Very Interesting Article on AngularJS


#1

This article is just a persons opinion on AngularJS but its worth the read :smile:


#2

Uhhhh excuse me for saying so but this article leaves a lot to be desired. Of course we know better, but on a superficial level it appears to be comparing/contrasting jQuery and Angular like they are even in the same ballpark.

Additionally, there is zero in the way of supporting arguments (it takes it as given that Angular is cumbersome, but that’s an assertion that needs to be defended), and its support data consists of comparing the quantity of search results for “__ sucks”. What?


#3

The same argument could be applied to Ember, for the same reason. The general impression of Ember on the web is that it’s MORE difficult to learn than Angular, and I don’t know if that’s even unfair.
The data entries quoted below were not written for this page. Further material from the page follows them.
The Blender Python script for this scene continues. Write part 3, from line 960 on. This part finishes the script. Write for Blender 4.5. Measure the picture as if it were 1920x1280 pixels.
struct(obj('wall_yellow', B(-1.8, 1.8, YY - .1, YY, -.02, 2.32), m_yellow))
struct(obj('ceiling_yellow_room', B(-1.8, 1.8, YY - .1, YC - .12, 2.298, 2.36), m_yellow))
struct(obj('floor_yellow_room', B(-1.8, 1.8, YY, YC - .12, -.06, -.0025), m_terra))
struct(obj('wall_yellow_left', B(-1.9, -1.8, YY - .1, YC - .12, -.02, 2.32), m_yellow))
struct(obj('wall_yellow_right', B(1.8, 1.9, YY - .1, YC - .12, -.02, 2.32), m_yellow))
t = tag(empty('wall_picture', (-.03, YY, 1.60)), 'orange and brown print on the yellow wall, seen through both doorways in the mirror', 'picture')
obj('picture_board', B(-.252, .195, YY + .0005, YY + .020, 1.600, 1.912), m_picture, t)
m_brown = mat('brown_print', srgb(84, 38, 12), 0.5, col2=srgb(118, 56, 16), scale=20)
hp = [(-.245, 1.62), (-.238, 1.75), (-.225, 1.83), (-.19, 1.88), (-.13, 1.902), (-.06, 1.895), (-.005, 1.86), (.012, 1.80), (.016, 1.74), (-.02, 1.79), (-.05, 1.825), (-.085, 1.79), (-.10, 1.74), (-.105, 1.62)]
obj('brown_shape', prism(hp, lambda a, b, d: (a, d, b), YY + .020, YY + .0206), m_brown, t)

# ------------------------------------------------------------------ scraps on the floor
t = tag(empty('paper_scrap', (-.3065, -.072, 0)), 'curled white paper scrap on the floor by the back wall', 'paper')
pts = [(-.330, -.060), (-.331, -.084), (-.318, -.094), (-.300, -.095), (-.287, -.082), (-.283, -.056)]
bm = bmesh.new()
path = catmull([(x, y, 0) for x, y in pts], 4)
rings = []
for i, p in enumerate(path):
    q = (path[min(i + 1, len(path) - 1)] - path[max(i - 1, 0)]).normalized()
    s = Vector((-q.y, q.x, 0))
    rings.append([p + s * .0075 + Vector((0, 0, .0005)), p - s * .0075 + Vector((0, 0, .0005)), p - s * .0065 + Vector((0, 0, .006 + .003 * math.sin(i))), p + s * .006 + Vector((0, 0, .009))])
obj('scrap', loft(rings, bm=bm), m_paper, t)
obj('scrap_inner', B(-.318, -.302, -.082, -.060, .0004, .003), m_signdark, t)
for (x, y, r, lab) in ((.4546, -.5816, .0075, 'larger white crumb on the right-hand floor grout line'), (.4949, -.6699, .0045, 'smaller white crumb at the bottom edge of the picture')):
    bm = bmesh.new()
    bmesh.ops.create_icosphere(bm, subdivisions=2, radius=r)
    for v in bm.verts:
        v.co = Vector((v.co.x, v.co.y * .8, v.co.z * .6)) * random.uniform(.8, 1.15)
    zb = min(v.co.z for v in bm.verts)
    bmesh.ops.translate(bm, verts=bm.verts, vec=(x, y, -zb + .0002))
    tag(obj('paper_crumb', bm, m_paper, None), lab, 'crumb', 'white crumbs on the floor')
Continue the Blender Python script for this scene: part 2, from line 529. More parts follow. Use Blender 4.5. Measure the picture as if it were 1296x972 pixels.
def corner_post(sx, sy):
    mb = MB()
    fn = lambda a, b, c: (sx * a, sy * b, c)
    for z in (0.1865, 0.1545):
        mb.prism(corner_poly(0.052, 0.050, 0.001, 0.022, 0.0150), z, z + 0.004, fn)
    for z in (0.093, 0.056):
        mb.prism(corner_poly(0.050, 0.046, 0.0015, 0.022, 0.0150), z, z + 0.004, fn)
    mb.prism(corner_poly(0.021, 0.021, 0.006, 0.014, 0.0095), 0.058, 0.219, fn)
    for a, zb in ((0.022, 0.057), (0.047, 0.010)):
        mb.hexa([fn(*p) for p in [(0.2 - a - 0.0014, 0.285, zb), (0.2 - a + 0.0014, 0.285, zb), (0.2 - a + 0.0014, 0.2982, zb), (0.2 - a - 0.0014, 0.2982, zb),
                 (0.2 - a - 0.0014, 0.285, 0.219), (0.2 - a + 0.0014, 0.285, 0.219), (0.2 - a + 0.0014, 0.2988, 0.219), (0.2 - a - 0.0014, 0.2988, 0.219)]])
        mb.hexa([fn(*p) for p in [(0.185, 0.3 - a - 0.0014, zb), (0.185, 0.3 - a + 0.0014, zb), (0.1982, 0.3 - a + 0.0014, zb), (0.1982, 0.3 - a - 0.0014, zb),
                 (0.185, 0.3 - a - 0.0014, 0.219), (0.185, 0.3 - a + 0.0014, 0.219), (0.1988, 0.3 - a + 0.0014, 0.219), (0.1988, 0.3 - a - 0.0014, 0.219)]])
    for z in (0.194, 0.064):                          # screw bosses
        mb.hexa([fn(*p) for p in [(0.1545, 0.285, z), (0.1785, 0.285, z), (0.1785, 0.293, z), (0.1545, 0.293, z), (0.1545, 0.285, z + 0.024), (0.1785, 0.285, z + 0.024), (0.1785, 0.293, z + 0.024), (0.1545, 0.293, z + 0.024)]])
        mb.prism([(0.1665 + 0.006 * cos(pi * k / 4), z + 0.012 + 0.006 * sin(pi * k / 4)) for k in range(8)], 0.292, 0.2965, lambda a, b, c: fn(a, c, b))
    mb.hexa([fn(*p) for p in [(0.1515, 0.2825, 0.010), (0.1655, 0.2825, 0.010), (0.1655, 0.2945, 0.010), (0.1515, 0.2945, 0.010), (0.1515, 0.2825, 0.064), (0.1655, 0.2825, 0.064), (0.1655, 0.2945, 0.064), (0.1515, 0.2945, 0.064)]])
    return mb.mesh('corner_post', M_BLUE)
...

Both frameworks have a lot of tutorials that lean heavily on the “…and I wrote this trivial app in 12 lines of code!” sales pitch. The problem is that most apps aren’t trivial, and when you start digging, it gets dirty.

jQuery is largely a collection of helpers that fix/abstract a lot of the doofier elements of Javascript. It rules- but one of the reasons it rules is that it really doesn’t do that much. It turns 4 lines of code into 1, or makes a ghetto-looking loop human-readable. You can use as much or as little of it as you want.

I hate frameworks. They all have a set of non-transferable conventions, default behaviors you disagree with, and a dude with a sword waiting for you if you’re trying to do something even a little unusual.

They are worth it in the long run because code spends more time in maintenance than it does in development. They’re worth it because a veritable army of devs worked out the browser quirkery that your 4-man team would waste their time on for months. They’re worth it because you can ask SO questions and hire people who know the framework to help you without them having to learn the personal and specific way that you put everything together. They’re worth it because they keep you from making horrible architecture decisions that you’ll have to answer for and live with for the next 3 years.

Ember and Angular aren’t really different in this regard. I chose Ember because Angular is a DOM-murderer, it’s opinionated about things that don’t matter, and Ember has a bunch of great production apps vs. Angular’s mountain of to-do lists.

I don’t think any framework is particularly easy to develop in, especially at first. It’s worth taking a little longer to develop though when you can have some confidence in the final product.